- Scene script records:
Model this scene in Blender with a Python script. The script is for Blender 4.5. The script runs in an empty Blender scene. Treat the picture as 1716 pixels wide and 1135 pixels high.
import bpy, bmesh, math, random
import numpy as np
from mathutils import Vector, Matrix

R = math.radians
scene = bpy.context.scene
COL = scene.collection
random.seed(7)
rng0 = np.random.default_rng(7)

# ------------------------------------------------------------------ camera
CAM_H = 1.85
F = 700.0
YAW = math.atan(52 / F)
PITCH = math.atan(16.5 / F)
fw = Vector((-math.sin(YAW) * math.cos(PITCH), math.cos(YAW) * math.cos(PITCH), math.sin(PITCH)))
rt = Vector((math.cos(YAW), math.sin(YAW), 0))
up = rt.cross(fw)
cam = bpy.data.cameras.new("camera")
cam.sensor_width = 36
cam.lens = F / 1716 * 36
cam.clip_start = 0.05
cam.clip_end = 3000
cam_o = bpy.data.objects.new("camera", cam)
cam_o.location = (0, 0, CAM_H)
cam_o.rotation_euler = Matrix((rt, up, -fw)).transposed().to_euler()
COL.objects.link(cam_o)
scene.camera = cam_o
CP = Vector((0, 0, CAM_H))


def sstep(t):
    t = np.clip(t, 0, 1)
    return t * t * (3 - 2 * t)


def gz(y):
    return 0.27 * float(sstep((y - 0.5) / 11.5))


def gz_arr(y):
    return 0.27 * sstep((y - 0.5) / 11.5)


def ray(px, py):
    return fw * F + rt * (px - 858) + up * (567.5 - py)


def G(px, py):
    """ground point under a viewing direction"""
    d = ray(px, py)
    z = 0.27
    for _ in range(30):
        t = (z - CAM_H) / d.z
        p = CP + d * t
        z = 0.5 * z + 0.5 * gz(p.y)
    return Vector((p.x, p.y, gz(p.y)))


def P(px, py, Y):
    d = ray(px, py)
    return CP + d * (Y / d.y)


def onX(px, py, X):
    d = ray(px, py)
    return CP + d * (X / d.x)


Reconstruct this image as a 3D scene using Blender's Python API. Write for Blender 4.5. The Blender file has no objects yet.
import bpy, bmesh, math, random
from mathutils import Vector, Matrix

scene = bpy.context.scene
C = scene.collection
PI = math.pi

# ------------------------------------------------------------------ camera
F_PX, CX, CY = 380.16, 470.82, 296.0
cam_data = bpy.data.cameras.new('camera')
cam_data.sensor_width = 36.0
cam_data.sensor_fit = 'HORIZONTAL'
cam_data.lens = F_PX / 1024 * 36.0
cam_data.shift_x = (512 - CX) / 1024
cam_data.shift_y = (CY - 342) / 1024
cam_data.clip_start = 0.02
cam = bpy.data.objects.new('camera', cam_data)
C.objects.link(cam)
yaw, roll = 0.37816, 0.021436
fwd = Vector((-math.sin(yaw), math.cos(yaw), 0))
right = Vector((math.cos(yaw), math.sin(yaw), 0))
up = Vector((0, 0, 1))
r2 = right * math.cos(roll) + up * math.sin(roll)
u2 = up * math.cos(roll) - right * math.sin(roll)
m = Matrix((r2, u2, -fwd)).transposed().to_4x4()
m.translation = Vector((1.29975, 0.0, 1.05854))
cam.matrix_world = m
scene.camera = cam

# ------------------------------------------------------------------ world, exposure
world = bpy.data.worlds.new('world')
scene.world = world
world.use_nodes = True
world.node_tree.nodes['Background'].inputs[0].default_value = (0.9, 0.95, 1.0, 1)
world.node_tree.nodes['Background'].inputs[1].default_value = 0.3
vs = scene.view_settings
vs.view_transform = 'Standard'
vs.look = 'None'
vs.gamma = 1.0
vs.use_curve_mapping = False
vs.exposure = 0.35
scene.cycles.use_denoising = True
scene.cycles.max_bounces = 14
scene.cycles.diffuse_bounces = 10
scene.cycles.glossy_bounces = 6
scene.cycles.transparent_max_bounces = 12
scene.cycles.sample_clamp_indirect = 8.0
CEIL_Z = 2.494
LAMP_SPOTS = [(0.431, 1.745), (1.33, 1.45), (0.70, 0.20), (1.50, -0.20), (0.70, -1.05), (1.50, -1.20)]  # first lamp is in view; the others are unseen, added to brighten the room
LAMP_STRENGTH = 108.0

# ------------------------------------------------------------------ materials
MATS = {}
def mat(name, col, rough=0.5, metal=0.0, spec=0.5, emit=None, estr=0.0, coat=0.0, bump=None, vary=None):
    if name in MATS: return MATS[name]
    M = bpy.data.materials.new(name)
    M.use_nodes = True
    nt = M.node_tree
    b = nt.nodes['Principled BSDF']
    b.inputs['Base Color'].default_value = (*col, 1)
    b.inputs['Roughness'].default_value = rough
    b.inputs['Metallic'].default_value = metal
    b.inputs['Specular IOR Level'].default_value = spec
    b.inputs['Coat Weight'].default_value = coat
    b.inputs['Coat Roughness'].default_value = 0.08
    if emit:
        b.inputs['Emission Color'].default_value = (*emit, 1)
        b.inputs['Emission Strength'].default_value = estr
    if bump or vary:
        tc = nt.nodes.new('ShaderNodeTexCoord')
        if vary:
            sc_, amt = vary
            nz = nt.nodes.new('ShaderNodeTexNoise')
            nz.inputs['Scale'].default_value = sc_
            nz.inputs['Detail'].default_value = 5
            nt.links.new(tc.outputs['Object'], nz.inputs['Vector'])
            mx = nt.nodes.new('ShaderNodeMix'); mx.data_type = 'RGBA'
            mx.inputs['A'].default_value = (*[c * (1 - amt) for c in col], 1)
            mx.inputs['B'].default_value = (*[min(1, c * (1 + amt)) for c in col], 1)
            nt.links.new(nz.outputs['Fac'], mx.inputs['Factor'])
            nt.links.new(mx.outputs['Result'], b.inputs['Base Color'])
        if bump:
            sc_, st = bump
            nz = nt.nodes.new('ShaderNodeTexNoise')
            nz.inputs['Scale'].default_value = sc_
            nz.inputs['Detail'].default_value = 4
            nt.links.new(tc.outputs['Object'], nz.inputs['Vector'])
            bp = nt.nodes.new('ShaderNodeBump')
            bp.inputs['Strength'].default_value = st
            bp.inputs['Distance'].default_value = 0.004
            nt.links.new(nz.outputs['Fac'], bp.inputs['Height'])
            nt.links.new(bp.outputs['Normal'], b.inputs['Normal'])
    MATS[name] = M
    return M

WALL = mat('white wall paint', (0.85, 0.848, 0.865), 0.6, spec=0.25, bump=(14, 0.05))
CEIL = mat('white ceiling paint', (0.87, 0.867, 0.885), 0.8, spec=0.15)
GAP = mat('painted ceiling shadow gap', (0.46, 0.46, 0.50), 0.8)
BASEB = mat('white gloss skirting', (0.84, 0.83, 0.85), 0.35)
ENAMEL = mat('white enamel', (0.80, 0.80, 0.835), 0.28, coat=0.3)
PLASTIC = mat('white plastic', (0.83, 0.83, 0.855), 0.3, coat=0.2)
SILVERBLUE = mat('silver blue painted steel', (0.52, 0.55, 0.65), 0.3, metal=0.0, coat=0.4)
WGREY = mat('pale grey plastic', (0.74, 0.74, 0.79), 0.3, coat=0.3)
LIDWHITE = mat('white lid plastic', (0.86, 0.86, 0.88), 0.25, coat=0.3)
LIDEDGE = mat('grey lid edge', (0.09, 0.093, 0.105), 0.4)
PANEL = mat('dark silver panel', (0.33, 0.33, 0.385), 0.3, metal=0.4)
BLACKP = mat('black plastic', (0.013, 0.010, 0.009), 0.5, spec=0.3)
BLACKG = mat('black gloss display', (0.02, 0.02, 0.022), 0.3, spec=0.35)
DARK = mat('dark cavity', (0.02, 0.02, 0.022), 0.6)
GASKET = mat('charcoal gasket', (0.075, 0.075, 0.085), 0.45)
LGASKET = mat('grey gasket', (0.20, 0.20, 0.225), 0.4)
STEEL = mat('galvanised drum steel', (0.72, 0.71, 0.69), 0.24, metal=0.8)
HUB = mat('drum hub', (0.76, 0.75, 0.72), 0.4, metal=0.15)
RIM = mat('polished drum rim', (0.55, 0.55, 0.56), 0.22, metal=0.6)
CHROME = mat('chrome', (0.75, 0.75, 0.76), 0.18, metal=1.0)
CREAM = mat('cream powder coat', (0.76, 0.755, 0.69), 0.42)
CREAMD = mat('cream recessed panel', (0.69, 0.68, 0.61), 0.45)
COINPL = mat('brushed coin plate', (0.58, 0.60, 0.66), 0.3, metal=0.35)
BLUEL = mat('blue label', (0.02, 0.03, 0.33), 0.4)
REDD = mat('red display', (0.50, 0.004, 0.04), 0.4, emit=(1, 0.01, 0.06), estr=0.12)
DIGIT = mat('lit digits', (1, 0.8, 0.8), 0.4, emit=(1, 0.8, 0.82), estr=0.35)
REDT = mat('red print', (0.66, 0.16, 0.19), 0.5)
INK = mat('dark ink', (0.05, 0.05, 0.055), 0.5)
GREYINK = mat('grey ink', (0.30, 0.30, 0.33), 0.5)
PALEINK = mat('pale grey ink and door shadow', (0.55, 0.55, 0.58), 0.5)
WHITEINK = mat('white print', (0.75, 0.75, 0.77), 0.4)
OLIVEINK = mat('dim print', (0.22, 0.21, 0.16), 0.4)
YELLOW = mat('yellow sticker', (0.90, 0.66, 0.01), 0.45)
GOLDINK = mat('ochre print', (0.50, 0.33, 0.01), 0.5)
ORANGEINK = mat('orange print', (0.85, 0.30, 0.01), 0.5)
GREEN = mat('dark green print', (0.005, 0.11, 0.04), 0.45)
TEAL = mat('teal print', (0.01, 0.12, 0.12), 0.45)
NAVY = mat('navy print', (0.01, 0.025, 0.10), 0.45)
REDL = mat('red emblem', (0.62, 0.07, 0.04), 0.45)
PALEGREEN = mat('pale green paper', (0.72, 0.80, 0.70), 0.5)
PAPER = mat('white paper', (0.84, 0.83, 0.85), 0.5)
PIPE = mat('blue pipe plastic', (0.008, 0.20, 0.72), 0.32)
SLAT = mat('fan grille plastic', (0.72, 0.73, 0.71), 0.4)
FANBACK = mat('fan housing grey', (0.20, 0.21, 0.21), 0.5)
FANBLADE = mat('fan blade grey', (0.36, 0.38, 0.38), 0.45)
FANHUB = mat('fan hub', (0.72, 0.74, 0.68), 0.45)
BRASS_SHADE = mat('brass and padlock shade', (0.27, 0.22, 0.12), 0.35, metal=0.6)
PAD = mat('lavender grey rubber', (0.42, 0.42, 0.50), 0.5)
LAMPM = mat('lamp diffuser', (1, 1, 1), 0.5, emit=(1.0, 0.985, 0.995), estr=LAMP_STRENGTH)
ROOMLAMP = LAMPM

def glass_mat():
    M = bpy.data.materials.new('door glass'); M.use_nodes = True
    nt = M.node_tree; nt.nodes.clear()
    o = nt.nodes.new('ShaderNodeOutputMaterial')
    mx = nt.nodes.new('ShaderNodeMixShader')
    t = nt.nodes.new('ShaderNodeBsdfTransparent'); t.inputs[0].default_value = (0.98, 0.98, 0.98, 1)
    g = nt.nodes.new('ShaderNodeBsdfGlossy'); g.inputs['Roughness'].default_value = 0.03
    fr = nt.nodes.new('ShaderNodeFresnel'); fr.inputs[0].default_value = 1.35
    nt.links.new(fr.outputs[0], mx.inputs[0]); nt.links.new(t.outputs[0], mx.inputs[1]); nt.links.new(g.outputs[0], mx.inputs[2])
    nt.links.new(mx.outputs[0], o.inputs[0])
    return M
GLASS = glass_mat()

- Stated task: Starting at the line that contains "Reconstruct this image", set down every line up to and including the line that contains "PI = math.pi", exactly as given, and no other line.

- Written response:
Reconstruct this image as a 3D scene using Blender's Python API. Write for Blender 4.5. The Blender file has no objects yet.
import bpy, bmesh, math, random
from mathutils import Vector, Matrix

scene = bpy.context.scene
C = scene.collection
PI = math.pi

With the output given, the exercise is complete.